[postgis-users] Re: Conformance testing

Martin Daly Martin.Daly at cadcorp.com
Wed May 11 06:52:19 PDT 2005


> 	I have to agree. It's probably not worth mentioning on the intro
> page. I was just curious. 
> 	It's interesting that the OGC would want to discourage 
> open source
> and perhaps indicates where their loyalty lies.

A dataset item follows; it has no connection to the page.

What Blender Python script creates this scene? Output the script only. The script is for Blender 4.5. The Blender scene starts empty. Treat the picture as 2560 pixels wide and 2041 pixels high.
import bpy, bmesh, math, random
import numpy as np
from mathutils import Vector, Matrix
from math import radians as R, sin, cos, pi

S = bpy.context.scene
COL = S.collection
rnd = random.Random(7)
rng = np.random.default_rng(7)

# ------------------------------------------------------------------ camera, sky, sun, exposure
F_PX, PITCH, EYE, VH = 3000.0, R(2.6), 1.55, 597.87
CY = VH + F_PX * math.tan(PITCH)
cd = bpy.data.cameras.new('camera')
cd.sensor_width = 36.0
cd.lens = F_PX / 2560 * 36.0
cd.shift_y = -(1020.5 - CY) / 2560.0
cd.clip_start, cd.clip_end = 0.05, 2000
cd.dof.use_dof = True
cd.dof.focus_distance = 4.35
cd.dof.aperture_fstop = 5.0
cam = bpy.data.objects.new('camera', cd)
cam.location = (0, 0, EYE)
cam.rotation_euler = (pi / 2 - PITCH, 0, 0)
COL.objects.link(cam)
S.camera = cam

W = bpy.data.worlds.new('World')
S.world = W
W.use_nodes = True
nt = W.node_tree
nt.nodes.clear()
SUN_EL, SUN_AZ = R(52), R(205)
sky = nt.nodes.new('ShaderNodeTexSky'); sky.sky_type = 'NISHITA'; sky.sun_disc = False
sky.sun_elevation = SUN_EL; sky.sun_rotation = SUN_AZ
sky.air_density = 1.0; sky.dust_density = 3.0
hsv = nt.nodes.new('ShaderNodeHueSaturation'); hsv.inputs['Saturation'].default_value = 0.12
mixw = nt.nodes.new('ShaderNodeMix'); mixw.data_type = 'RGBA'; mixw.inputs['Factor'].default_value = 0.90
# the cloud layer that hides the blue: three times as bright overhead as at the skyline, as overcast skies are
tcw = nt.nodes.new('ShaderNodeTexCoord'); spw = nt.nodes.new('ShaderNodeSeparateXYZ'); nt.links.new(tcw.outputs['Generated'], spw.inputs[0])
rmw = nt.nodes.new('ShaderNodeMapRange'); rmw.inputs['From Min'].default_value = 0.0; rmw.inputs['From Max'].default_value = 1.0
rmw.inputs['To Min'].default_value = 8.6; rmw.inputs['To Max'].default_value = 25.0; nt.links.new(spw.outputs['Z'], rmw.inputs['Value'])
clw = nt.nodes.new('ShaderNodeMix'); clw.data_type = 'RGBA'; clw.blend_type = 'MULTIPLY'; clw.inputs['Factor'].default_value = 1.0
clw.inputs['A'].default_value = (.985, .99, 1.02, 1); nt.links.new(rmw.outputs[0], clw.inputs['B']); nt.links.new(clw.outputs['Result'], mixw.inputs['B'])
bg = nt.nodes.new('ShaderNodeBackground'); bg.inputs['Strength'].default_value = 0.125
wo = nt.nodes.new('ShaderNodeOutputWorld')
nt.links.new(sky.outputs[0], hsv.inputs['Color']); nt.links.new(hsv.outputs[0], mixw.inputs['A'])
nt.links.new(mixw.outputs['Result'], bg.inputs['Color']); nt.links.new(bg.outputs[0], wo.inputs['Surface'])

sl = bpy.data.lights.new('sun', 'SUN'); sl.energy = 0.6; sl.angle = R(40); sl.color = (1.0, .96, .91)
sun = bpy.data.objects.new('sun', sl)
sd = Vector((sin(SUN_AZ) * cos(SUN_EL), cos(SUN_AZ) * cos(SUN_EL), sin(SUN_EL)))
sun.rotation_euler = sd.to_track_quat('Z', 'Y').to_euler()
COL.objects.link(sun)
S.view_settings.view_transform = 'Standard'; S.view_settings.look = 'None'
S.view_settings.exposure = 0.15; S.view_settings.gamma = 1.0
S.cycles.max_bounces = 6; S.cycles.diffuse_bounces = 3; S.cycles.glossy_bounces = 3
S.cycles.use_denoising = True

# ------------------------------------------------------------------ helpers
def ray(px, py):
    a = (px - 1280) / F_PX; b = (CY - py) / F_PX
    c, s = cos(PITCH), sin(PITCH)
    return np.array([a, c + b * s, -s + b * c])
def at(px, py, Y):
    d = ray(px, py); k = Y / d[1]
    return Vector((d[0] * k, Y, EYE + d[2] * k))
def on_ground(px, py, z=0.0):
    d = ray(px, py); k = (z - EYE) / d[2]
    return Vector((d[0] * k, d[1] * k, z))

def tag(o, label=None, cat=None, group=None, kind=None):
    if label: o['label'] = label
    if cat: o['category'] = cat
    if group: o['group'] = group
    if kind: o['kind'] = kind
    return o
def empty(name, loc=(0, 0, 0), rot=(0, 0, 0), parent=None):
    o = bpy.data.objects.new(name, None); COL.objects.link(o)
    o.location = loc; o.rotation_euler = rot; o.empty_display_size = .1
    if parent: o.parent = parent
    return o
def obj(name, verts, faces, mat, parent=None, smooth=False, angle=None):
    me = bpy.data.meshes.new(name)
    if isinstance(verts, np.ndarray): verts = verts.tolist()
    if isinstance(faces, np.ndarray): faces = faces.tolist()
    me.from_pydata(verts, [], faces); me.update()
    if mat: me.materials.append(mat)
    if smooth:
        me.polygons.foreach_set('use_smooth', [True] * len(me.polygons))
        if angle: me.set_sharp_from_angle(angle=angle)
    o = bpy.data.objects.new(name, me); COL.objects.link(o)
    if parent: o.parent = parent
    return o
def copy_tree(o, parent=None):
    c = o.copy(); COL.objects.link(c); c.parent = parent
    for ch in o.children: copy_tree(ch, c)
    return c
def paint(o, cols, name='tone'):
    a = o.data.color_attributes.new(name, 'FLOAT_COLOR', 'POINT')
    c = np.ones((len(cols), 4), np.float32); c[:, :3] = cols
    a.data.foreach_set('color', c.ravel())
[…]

PostGIS would 
> appear to be
> an ideal fit for implementation of WMS and WFS sites, which has to be
> disturbing to some commercial interests but great news for application
> developers.

Wrong.  Wrong.  Wrong.  You obviously do not know that the reference
implementations of WMS (deegree), WFS (GeoServer), WCS and CS-W (both
deegree again I think) are all Open Source.  These were paid for out of
OGC testbed sponsorship monies.

Where Open Source may fall between the cracks in the OGC compliance
framework is that the compliance certification (actually a Trademark
Licence Agreement contract) requires an "owner" of the product, and a
payment.  The TLA is protecting the OGC "brand", so OGC sees the need to
have a contract to do so.  Otherwise, how would OGC (for want of a
better word) "punish" contraventions, e.g. claiming compliance where
none has been gained?

OGC is also not a charity.  The TLA fees go towards supporting the
compliance tests, which can be a considerable amount of work to develop
and maintain.  For an OGC Associate Member (like Refractions), with
gross annual revenue of up to US $50 million (wild guess: this covers
Refractions), the TLA fee for a single product is less than US $1000.
The fees are staged so that, for revenues of less than US $1 million,
the fee is US $80.  These hardly seem prohibitively expensive.  You can
check all of the fees here:
http://www.opengeospatial.org/resources/?page=testing&view=testfees

I am well aware that OGC is far from perfect, but please check your
facts before making similarly bold assertions.